The 12% figure comes only partly from the direct income from home mortgage loans. Banks make points on a mortgage (a fee they charge the homeowner for originating the loan) and even more importantly, banks turn around the sell the mortgage as part of a tranch of CDOs. Banks make much more than just the standard 5.5% or 6%; they make another percent or two on point, then they make another couple of percent by slicing the mortgages up, repackaging them, and selling them as securitized financial instruments.
Add it all up, and you get 6% + 1.5% +2.5% or thereabouts, which comes to 10% to 12% profit on the mortgage all told, depending on how many “points” the bank gets and depending on how many crappy junk-grade mortgages it could slice up and repackage and sell for a huge premium. Reselling those mortgages was tremendously profitable. 2.5% on reselling a garbage mortgage repackaged as a AAA-rated CDO is almost certainly far too low.
So Stubydoo is wrong across the board. Everything he said is just flat-out false. The banks made tremendous profits on mortgages until the whole game collapsed, and banks really have seen their income stream collapse catastrophically, to at least the tune of 4 trillion per year, since the financial meltdown.

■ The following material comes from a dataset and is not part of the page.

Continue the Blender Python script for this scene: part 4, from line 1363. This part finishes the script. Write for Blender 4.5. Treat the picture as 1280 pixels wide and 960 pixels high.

And last but not least, common sense tells us that when 36 trillion dollars in assets blows up and goes away, the income from those assets must also have vanished. That’s just basic. The claim that U.S. GDP hasn’t dropped from the 14 trillion dollar figure bandied about in 2007 doesn’t even pass the straight-face test. U.S. GDP must have dropped between 2006 and 2010, but according to the bogus official numbers, it hasn’t. That’s so absurd we know immediately something is wrong with those official numbers, thus the need to do a little arithmetic.